Scripts that build scenes:
------

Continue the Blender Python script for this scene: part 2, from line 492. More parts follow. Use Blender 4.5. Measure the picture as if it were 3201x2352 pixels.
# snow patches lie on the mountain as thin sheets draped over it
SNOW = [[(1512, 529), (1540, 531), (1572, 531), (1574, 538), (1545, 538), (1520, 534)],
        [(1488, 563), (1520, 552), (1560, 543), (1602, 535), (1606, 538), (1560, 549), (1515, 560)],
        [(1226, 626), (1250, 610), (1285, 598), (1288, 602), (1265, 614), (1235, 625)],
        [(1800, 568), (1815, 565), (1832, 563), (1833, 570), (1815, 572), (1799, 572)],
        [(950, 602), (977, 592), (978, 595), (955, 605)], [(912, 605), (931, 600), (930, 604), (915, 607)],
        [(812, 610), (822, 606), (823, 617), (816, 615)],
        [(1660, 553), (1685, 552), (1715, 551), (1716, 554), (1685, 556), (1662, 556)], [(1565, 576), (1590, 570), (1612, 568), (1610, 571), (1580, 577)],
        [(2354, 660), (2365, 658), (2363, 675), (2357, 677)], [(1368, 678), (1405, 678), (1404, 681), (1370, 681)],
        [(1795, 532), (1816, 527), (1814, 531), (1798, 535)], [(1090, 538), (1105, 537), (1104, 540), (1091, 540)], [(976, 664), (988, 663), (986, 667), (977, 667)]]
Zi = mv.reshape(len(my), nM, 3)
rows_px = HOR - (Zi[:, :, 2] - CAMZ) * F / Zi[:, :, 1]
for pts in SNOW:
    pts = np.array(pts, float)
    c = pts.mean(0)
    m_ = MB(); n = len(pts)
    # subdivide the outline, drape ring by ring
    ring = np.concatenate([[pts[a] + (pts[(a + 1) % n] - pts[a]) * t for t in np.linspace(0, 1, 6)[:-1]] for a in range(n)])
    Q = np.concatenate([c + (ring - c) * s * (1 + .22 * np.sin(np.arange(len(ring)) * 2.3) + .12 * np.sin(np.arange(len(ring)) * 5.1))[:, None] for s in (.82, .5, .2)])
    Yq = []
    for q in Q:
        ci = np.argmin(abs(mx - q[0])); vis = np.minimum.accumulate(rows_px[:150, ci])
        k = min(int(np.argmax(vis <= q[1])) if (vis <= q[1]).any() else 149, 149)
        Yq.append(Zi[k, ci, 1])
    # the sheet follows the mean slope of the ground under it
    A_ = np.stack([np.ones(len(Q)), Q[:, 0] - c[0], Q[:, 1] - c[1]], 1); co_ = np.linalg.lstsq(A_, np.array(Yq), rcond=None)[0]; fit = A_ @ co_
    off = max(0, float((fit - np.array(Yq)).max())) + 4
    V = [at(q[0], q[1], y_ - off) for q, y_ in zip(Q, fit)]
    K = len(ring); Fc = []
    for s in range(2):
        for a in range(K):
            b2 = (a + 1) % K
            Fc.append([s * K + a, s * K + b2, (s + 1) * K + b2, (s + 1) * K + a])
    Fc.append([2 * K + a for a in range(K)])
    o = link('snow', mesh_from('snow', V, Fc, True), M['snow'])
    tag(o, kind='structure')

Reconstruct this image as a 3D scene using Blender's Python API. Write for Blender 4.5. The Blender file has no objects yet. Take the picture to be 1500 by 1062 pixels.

------

Extract all the entries word for word.

- [Full answer]:
Continue the Blender Python script for this scene: part 2, from line 492. More parts follow. Use Blender 4.5. Measure the picture as if it were 3201x2352 pixels.
# snow patches lie on the mountain as thin sheets draped over it
SNOW = [[(1512, 529), (1540, 531), (1572, 531), (1574, 538), (1545, 538), (1520, 534)],
        [(1488, 563), (1520, 552), (1560, 543), (1602, 535), (1606, 538), (1560, 549), (1515, 560)],
        [(1226, 626), (1250, 610), (1285, 598), (1288, 602), (1265, 614), (1235, 625)],
        [(1800, 568), (1815, 565), (1832, 563), (1833, 570), (1815, 572), (1799, 572)],
        [(950, 602), (977, 592), (978, 595), (955, 605)], [(912, 605), (931, 600), (930, 604), (915, 607)],
        [(812, 610), (822, 606), (823, 617), (816, 615)],
        [(1660, 553), (1685, 552), (1715, 551), (1716, 554), (1685, 556), (1662, 556)], [(1565, 576), (1590, 570), (1612, 568), (1610, 571), (1580, 577)],
        [(2354, 660), (2365, 658), (2363, 675), (2357, 677)], [(1368, 678), (1405, 678), (1404, 681), (1370, 681)],
        [(1795, 532), (1816, 527), (1814, 531), (1798, 535)], [(1090, 538), (1105, 537), (1104, 540), (1091, 540)], [(976, 664), (988, 663), (986, 667), (977, 667)]]
Zi = mv.reshape(len(my), nM, 3)
rows_px = HOR - (Zi[:, :, 2] - CAMZ) * F / Zi[:, :, 1]
for pts in SNOW:
    pts = np.array(pts, float)
    c = pts.mean(0)
    m_ = MB(); n = len(pts)
    # subdivide the outline, drape ring by ring
    ring = np.concatenate([[pts[a] + (pts[(a + 1) % n] - pts[a]) * t for t in np.linspace(0, 1, 6)[:-1]] for a in range(n)])
    Q = np.concatenate([c + (ring - c) * s * (1 + .22 * np.sin(np.arange(len(ring)) * 2.3) + .12 * np.sin(np.arange(len(ring)) * 5.1))[:, None] for s in (.82, .5, .2)])
    Yq = []
    for q in Q:
        ci = np.argmin(abs(mx - q[0])); vis = np.minimum.accumulate(rows_px[:150, ci])
        k = min(int(np.argmax(vis <= q[1])) if (vis <= q[1]).any() else 149, 149)
        Yq.append(Zi[k, ci, 1])
    # the sheet follows the mean slope of the ground under it
    A_ = np.stack([np.ones(len(Q)), Q[:, 0] - c[0], Q[:, 1] - c[1]], 1); co_ = np.linalg.lstsq(A_, np.array(Yq), rcond=None)[0]; fit = A_ @ co_
    off = max(0, float((fit - np.array(Yq)).max())) + 4
    V = [at(q[0], q[1], y_ - off) for q, y_ in zip(Q, fit)]
    K = len(ring); Fc = []
    for s in range(2):
        for a in range(K):
            b2 = (a + 1) % K
            Fc.append([s * K + a, s * K + b2, (s + 1) * K + b2, (s + 1) * K + a])
    Fc.append([2 * K + a for a in range(K)])
    o = link('snow', mesh_from('snow', V, Fc, True), M['snow'])
    tag(o, kind='structure')

Reconstruct this image as a 3D scene using Blender's Python API. Write for Blender 4.5. The Blender file has no objects yet. Take the picture to be 1500 by 1062 pixels.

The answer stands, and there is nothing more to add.